Amazingly, little more than a year after Mr. Armstrong's death the vast majority of God's people, including the ministry and headquarters executives, were ready to accept apostate doctrine regarding healing and makeup they had rejected during Mr. Armstrong's 1978-81 Church restoration. All it took for them to forget the spiritual principles that led them right in that earlier test were Mr. Armstrong's death and an appointed successor who quickly turned from the Truth—even though if Mr. Armstrong was right in the seventies it was not he but Christ, who had not died or changed.

 

This of course proves many of God's people were partially guilty of “following a man” in the faith they had in Mr.
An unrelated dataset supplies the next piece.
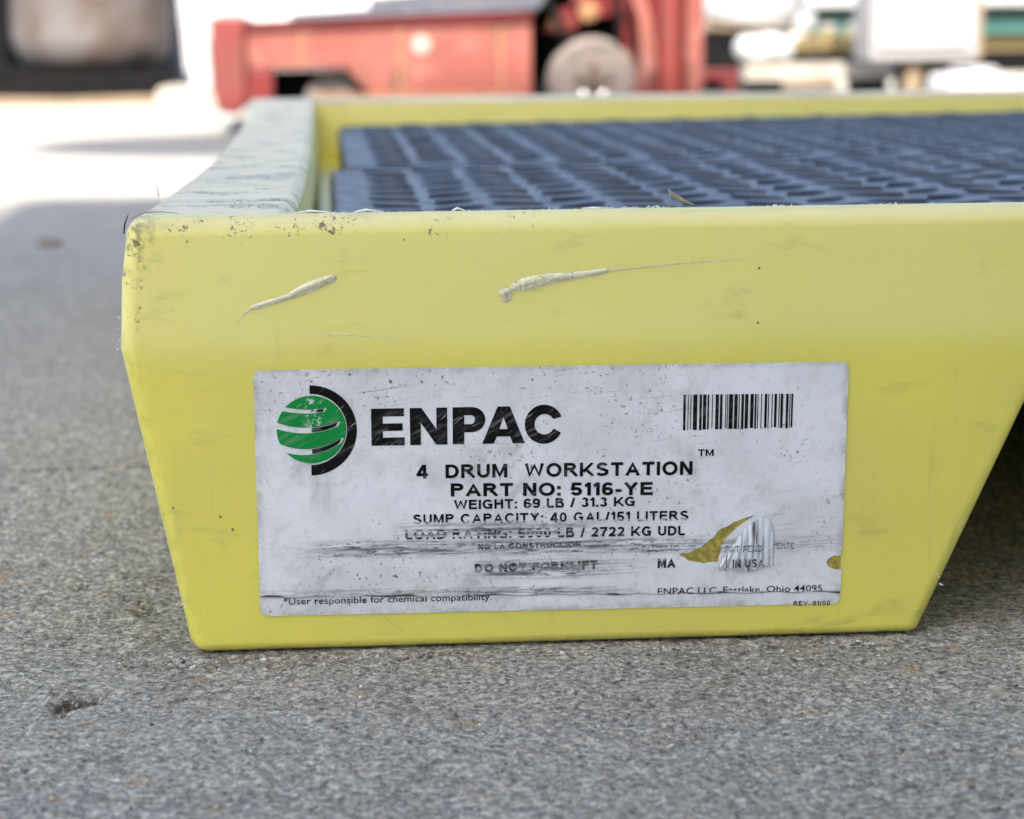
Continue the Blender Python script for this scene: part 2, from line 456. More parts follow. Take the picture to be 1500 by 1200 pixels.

Armstrong before he died, such that his death seriously shook their faith—though most did not seem to recognize it in themselves.  In the seventies/early eighties much more persuasive men than the Tkach cadre could not make the vast majority reject any of Mr. Armstrong's doctrine, even though the Laodicean condition was prevalent through the seventies; after his death the vast majority immediately began to do so, blindly following new leaders.  When confronted with contradictory teaching by the Tkaches they essentially reasoned, “Since God let Mr. Armstrong die and replaced him in the Church's government, maybe he wasn't the uniquely taught and authorized end time apostle we thought he was.”  It is sadly ironic that many such people today follow a whole different set of new leaders, and they disparage as “following a man” the belief that no new leader has the authority or spiritual competence to “correct” Mr. Armstrong's doctrine and spiritual judgments.

 

Another key fact proven by the vast majority's unhesitating willingness to embrace what they had very recently rejected is that the Laodicean condition was still dormant just under the surface throughout the Church when Mr. Armstrong died—as he feared and warned—such that its regeneration only required a short period without his powerful advocacy of the Truth.

 

Virtually all the many doctrinal changes that followed the first two just discussed, through about 1992, were also originally advocated by one or more of the “liberals” listed above. Yet still almost no ministers or officials opposed them in any way discernible by the membership; the great majority supported them to the people, and relatively little opposition surfaced among the membership.  When the Tkaches eventually introduced the “trinity” blasphemy and struck at the most fundamental aspects of the Truth held through all eras by the Church of God (the Sabbath and Commandment keeping), then many ministers, officials and members finally left.  Yet even this was done with very little attempt by the vast majority of the fleeing ministry or officials to advocate within the Church against the heresy, for the whole membership's sake.